"Et tu n'es pas revenu" de Marceline Loridan-Ivens

Genre : Roman, Témoignage, Historique

Résumé :
« J’ai vécu puisque tu voulais que je vive. Mais vécu comme je l’ai appris là-bas, en prenant les jours les uns après les autres. Il y en eut de beaux tout de même. T’écrire m’a fait du bien. En te parlant, je ne me console pas. Je détends juste ce qui m’enserre le cœur. Je voudrais fuir l’histoire du monde, du siècle, revenir à la mienne, celle de Shloïme et sa chère petite fille. »
Le 29 février 1944, Marceline Loridan-Ivens a quinze ans lorsqu’elle est arrêtée avec son père lors d’une rafle. Déportée à Birkenau, elle subit l’horreur des camps et parvient à survivre. Son père, lui, ne reviendra jamais d’Auschwitz. Soixante-dix ans plus tard, elle lui adresse une lettre, rédigée avec la journaliste et écrivain Judith Perrignon, où elle raconte sa captivité, son retour, sa vie d’après.

Extrait :
"J’ai été quelqu’un de gai, tu sais, malgré ce qui nous est arrivé. Gaie à notre façon, pour se venger d’être triste et rire quand même. Les gens aiment ça de moi. Mais je change. Ce n’est pas de l’amertume, je ne suis pas amère. C’est comme si je n’étais déjà plus là. J’écoute la radio, les informations, je sais ce qui se passe et j’en ai peur souvent. Je n’y ai plus ma place. C’est peut-être l’acceptation de la disparition ou un problème de désir. Je ralentis."

Mon avis :
Au crépuscule de sa vie, Marceline Rozenberg couche sur le papier ce qu’elle a sur le cœur. Elle s’adresse à son père, tragiquement disparu dans un camp de la mort durant la Seconde Guerre Mondiale. Elle repense aux moments passés à Birkenau : les privations, la mort, l’inhumanité… Cette sombre période la hante encore, comment pourrait-il en être autrement ?

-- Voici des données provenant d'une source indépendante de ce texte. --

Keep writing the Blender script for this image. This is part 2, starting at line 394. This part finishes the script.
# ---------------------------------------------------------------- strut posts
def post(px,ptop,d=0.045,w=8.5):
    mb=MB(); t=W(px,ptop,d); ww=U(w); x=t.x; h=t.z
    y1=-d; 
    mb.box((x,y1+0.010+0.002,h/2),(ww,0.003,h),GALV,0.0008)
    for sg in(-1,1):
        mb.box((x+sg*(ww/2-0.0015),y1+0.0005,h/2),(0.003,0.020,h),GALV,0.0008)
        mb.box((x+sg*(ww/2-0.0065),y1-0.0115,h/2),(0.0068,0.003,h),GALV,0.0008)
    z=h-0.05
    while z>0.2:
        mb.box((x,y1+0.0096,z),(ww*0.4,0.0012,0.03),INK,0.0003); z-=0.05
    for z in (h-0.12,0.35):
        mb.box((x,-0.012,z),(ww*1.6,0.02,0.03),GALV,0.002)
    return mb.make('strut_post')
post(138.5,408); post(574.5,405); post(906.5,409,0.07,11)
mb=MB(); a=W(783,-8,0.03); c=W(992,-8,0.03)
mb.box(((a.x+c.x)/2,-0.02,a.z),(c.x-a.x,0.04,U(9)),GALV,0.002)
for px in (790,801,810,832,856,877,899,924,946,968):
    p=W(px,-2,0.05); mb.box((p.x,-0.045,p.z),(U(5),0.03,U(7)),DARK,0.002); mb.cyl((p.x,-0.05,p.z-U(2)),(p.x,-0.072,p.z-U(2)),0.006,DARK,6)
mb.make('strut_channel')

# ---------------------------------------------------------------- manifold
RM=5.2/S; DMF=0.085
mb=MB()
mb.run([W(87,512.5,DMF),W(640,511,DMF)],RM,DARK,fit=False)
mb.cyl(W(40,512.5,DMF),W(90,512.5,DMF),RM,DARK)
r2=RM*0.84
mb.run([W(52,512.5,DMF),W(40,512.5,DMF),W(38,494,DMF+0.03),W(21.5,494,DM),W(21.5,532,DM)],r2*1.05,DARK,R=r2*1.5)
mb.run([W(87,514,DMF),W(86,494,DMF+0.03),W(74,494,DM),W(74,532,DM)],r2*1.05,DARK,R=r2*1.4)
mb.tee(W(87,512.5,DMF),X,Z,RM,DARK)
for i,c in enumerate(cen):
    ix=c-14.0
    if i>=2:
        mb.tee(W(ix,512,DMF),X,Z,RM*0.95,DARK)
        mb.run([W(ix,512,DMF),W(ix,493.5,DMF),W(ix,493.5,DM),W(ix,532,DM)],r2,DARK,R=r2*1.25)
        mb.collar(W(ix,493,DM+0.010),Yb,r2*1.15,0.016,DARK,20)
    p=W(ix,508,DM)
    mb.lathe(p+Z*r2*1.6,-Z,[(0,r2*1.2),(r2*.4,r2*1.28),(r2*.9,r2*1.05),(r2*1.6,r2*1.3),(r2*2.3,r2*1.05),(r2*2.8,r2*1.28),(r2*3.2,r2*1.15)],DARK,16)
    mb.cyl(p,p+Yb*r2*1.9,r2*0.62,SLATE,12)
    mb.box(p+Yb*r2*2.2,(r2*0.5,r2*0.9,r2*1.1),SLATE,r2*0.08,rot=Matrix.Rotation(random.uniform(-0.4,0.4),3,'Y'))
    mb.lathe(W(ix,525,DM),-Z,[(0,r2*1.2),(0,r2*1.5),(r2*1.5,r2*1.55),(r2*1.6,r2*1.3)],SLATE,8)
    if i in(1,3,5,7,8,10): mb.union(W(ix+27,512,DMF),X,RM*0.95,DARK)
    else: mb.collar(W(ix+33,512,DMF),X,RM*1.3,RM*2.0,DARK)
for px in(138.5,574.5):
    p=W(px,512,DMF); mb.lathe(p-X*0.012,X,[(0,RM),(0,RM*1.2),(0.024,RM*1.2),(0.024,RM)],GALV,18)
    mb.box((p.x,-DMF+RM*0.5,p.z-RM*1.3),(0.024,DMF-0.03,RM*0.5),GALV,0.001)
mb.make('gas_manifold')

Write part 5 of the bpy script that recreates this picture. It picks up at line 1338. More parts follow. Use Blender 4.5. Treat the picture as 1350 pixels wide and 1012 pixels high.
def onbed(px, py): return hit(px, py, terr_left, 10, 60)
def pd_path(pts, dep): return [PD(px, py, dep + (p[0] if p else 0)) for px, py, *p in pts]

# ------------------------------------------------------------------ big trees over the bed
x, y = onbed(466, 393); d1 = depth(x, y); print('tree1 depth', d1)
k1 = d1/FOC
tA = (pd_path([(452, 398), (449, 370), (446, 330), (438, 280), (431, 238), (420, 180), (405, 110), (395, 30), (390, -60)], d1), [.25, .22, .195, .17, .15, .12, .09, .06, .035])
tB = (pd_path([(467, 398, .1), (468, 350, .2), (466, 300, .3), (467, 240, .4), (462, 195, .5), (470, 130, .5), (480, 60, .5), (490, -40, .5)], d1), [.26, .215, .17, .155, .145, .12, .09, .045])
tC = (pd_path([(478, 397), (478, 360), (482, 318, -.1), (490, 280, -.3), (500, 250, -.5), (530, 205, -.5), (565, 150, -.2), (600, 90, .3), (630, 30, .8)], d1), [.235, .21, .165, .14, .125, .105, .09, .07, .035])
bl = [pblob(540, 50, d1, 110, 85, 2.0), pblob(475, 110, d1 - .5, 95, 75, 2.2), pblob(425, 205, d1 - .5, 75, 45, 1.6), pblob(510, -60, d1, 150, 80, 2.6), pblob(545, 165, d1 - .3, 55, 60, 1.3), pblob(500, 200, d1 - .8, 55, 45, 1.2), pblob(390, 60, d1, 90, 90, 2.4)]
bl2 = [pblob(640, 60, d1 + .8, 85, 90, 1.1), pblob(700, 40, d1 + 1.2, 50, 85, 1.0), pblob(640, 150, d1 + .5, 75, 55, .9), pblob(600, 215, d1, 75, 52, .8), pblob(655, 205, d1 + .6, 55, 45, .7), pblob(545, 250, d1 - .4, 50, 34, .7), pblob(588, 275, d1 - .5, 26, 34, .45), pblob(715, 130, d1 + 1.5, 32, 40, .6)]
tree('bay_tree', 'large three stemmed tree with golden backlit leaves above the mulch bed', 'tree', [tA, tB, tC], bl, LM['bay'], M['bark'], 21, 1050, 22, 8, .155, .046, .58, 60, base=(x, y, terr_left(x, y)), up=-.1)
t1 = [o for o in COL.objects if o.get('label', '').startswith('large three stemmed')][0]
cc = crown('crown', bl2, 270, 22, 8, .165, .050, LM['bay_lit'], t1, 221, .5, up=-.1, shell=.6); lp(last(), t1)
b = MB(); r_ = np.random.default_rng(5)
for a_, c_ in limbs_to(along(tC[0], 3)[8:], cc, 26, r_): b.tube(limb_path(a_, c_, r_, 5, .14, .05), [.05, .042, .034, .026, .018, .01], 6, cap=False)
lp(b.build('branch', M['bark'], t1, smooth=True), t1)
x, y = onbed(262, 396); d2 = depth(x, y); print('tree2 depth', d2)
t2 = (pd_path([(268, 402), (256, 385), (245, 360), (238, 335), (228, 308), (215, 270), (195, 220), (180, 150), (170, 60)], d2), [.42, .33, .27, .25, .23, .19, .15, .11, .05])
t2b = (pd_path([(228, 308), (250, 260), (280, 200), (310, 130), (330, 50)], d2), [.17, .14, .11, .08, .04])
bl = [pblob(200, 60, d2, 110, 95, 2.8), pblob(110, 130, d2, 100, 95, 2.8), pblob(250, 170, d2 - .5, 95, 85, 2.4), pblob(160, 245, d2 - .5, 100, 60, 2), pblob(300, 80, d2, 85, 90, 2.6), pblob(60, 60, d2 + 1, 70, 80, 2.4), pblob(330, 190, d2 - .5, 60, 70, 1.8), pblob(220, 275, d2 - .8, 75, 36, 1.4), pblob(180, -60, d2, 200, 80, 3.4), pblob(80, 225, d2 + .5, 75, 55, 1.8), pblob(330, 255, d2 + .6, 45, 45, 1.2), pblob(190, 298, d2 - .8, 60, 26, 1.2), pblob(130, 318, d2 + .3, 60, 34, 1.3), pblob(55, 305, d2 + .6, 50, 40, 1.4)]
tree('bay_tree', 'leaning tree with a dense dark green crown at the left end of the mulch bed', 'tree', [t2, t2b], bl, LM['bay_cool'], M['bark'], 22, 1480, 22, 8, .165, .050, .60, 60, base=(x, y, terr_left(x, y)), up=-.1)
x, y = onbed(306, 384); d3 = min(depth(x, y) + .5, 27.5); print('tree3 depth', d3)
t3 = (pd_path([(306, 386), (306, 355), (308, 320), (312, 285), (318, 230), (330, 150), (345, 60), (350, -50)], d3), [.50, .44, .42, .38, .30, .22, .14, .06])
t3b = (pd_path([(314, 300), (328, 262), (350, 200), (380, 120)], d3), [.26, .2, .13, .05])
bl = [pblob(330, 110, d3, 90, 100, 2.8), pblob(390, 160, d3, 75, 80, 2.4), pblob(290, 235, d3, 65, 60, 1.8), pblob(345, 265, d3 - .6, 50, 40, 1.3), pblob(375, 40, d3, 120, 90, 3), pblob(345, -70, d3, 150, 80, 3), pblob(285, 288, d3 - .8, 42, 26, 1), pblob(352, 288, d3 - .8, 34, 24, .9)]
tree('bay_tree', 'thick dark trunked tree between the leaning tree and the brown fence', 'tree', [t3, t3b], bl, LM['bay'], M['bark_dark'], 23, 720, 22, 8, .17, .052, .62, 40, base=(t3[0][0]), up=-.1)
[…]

Née à Épinal, Marceline a été déportée à l’âge de 15 ans en même temps que son père. Placés dans deux camps différents, ils ont (sur)vécu (comme tant d’autres) dans les horreurs des camps : témoins de scènes affreuses, victimes de sévices, maltraités, humiliés... Les deux camps étant proches, elle a pu apercevoir son père à plusieurs reprises : les quelques échanges qu'ils ont partagés sont parmi les plus inestimables et émouvants. Marceline revit avec intensité certains souvenirs (très) douloureux.

Dans les méandres de son esprit, j’ai été bouleversée de lire ses mots : de sa vie au camp à sa vie après. Elle raconte à son père leur famille : ce que chacun est devenu suite aux traumatismes de la guerre ; et son devenir à elle, ce qu’elle a accompli poussé par ce vécu si pénible. Elle a continué à vivre avec une peine immense en elle, vis-à-vis de son père, celui qu’elle n’a jamais revu après la guerre... mais aussi pour tous ceux qui ont été touchés par toute cette violence. Les répercussions de la guerre, des camps de concentration, ne touchent pas seulement les survivants, mais aussi le cercle familial, les proches.

La philosophie de vie de marceline se résumait à vivre l’instant présent ; et en profiter, même si cela était difficile... car on peut se demander si elle était vraiment revenue des camps ? Physiquement oui ; psychologiquement, pas tout à fait. J'ai apprécié la justesse et la pudeur de son récit. J'y vois beaucoup d'authenticité ; elle ne cherche pas à enjoliver  ou à mettre sous silence certaines choses. Elle raconte tout cela avec une sincérité poignante.
Décédée en 2018, Marceline laisse donc derrière elle ce précieux témoignage, tout aussi nécessaire qu’éprouvant. Pour ne jamais oublier.